_Given problem:_ Transcribe the listing below from its opening line up to and including the line that contains "n=12).build('button', M['dark'], e)"; reproduce nothing else.

>> START

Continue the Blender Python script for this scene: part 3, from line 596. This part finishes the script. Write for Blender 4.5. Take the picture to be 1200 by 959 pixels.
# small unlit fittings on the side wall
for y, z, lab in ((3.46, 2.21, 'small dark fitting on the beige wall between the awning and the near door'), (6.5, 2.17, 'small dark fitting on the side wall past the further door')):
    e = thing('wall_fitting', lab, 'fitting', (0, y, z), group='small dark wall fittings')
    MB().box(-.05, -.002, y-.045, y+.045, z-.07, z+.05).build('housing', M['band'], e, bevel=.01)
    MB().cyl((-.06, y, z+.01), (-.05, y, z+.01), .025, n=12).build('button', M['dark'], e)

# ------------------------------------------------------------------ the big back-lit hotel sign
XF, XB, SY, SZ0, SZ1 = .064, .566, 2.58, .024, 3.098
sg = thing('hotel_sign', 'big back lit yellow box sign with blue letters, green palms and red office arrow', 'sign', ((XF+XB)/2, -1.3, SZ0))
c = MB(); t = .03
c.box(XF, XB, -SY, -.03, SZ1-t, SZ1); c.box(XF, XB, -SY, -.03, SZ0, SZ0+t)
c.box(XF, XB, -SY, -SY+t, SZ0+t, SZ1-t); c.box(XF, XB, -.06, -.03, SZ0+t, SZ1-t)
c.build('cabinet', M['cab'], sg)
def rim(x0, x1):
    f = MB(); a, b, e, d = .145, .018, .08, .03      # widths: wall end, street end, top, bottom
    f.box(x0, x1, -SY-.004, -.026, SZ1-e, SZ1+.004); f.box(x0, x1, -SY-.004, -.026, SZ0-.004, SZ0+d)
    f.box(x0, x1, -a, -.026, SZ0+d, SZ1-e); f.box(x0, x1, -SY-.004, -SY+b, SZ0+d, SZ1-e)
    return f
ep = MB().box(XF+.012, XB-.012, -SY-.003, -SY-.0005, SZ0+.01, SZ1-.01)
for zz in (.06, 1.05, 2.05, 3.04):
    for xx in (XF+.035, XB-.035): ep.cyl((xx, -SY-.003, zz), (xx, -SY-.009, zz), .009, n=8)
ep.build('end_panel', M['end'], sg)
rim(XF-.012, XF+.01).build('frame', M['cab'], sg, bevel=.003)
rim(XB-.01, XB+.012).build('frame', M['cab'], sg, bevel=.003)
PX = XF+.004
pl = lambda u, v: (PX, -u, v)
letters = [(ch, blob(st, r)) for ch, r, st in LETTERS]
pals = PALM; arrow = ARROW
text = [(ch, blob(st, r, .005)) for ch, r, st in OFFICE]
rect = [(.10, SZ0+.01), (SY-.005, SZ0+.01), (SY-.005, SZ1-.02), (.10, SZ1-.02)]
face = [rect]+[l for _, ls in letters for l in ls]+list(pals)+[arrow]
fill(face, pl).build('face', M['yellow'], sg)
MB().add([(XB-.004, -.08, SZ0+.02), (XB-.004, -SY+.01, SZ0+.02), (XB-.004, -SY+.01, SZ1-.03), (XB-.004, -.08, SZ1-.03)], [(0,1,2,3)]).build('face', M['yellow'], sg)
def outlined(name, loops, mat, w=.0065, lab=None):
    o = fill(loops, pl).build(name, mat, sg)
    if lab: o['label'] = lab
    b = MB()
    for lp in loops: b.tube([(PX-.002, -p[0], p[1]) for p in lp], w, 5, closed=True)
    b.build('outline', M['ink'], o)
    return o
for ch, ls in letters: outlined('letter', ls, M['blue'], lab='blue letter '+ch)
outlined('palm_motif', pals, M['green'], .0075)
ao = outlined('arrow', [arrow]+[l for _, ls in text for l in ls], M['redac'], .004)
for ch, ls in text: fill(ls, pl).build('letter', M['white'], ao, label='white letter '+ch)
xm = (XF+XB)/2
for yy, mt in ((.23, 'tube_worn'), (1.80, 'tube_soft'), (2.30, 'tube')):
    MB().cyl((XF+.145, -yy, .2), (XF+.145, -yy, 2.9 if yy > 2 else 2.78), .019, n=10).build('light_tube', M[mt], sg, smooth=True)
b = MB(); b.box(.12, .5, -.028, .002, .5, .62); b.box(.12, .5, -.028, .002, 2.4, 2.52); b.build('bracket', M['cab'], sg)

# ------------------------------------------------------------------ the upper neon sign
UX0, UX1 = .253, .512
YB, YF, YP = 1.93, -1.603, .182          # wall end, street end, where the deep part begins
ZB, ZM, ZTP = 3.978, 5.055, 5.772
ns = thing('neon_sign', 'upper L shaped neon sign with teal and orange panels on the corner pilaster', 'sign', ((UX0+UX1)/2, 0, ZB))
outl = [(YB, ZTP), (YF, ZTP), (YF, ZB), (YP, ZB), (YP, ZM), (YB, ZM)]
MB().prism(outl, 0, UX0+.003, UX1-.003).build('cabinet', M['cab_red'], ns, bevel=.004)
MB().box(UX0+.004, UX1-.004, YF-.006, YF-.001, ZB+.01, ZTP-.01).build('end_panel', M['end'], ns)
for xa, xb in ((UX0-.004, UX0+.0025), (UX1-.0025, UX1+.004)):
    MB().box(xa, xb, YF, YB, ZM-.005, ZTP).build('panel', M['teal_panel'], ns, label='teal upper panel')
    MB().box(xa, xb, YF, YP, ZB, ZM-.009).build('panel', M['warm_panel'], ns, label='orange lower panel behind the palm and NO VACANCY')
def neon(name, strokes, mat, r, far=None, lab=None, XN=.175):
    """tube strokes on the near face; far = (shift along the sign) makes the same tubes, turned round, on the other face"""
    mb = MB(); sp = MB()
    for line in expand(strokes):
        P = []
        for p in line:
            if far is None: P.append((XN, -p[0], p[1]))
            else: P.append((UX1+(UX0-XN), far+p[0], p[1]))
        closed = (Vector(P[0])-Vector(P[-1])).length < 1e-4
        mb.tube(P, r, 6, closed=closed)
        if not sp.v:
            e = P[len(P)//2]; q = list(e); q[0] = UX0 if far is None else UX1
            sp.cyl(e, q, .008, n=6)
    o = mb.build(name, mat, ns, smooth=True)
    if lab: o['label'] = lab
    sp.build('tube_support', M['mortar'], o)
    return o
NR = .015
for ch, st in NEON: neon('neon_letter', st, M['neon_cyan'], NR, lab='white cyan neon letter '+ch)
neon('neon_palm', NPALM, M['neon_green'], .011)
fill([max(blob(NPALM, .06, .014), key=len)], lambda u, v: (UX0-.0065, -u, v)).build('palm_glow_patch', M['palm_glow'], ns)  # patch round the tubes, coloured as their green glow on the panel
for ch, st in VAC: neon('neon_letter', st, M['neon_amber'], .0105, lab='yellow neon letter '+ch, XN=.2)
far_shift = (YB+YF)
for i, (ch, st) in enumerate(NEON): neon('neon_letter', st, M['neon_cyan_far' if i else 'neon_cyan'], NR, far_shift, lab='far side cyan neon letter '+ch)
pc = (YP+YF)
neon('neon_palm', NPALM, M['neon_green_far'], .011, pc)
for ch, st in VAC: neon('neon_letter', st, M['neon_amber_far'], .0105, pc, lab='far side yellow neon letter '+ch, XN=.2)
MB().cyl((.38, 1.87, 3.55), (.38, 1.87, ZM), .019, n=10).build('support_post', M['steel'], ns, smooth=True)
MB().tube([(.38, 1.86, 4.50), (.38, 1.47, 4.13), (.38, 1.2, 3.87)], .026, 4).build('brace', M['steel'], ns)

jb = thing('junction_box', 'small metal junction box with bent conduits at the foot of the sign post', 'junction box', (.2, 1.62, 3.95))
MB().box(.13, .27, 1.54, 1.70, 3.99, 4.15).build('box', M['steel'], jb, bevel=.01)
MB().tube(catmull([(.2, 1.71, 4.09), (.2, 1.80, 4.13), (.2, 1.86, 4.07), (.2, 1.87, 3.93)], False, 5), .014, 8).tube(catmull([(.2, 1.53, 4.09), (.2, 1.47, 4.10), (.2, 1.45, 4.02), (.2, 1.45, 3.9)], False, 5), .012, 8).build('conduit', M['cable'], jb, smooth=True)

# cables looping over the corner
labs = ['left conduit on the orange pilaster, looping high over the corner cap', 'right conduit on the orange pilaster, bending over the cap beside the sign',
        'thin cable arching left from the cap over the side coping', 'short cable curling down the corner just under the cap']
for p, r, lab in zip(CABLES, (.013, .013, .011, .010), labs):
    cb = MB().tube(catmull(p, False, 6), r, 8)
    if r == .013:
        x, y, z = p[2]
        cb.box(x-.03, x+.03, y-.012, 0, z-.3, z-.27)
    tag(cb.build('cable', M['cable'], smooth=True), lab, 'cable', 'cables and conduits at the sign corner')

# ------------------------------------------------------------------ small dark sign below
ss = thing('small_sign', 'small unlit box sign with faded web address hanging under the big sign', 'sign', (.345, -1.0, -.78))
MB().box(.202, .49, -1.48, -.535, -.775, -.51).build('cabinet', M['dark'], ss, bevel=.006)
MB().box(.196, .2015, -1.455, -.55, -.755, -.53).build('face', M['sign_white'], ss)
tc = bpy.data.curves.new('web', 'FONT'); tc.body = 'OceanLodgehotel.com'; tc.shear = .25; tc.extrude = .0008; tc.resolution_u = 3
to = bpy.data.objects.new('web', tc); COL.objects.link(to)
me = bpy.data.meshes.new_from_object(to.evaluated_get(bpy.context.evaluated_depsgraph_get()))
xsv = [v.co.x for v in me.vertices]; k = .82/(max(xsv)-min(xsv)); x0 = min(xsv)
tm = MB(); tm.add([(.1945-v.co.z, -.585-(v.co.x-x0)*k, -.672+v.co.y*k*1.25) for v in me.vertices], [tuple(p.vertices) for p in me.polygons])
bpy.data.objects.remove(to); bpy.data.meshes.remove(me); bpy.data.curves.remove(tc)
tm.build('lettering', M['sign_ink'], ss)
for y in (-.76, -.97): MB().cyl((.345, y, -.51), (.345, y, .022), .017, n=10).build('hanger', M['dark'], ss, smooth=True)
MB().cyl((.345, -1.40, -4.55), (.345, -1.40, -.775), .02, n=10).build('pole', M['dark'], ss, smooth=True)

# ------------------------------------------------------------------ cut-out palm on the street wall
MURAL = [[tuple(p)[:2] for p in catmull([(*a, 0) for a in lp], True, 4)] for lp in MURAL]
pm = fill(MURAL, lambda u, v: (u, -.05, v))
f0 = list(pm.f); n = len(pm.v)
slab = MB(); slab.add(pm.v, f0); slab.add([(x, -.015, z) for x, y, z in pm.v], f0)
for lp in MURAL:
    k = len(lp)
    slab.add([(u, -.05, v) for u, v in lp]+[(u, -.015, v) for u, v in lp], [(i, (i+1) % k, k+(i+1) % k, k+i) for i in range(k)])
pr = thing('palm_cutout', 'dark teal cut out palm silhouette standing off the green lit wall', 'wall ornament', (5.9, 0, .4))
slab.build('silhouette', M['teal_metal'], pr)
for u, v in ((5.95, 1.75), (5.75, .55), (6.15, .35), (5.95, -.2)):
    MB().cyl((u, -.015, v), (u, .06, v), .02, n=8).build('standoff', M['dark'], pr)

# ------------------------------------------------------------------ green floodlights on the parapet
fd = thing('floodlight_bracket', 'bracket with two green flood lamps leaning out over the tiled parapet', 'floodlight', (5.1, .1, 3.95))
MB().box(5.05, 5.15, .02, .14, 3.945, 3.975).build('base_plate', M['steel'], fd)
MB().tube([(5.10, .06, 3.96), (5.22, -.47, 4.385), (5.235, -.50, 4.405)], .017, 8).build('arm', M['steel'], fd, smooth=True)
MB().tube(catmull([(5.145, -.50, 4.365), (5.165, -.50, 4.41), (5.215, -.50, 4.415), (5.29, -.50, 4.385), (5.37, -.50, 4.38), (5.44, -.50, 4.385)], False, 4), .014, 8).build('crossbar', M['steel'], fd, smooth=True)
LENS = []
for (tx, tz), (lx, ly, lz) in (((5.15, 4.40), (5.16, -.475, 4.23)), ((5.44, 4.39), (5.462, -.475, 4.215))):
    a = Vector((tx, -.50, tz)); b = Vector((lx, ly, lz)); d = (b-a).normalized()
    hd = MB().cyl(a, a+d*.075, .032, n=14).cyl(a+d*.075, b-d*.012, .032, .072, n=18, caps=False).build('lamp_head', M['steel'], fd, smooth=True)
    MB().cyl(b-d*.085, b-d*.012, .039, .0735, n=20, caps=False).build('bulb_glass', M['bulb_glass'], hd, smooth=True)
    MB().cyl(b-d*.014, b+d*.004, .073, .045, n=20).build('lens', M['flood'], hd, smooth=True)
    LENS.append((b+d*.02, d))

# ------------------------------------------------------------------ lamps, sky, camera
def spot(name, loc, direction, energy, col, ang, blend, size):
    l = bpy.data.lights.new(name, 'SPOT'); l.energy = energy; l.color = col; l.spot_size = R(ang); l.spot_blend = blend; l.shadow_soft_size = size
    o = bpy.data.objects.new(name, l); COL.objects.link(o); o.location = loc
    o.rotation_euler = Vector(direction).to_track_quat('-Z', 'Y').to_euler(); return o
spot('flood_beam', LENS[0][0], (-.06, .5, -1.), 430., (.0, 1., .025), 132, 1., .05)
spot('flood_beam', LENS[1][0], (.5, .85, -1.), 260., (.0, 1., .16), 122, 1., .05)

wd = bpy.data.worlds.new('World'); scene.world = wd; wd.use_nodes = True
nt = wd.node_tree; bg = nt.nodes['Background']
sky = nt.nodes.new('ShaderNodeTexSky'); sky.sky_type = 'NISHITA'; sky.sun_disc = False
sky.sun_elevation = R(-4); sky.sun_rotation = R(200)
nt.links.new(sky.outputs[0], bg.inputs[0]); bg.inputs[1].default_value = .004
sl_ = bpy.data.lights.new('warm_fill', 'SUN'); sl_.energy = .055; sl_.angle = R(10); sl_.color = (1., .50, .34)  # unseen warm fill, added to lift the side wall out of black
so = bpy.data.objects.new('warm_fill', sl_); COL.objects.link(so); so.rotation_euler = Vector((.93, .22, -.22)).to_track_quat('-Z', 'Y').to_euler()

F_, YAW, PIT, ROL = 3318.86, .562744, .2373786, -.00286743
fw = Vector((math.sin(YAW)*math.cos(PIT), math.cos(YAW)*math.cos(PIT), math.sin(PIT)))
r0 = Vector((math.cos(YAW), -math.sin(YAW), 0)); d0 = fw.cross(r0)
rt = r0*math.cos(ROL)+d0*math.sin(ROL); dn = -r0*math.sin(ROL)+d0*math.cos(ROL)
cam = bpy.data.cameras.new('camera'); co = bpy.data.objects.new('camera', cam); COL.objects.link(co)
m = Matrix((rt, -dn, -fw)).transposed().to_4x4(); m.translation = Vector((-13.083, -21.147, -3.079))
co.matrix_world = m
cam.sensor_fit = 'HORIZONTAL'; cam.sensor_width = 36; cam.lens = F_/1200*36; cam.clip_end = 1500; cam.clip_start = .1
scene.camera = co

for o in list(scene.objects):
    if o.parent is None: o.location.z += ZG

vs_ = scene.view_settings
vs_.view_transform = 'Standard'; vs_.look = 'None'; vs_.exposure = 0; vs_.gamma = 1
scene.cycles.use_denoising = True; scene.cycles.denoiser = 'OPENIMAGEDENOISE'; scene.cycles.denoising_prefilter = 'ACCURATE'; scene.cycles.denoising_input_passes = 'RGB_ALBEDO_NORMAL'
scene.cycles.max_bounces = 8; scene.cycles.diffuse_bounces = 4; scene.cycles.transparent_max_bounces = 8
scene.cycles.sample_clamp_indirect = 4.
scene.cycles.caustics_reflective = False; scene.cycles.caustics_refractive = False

>> END

_Complete answer:_
Continue the Blender Python script for this scene: part 3, from line 596. This part finishes the script. Write for Blender 4.5. Take the picture to be 1200 by 959 pixels.
# small unlit fittings on the side wall
for y, z, lab in ((3.46, 2.21, 'small dark fitting on the beige wall between the awning and the near door'), (6.5, 2.17, 'small dark fitting on the side wall past the further door')):
    e = thing('wall_fitting', lab, 'fitting', (0, y, z), group='small dark wall fittings')
    MB().box(-.05, -.002, y-.045, y+.045, z-.07, z+.05).build('housing', M['band'], e, bevel=.01)
    MB().cyl((-.06, y, z+.01), (-.05, y, z+.01), .025, n=12).build('button', M['dark'], e)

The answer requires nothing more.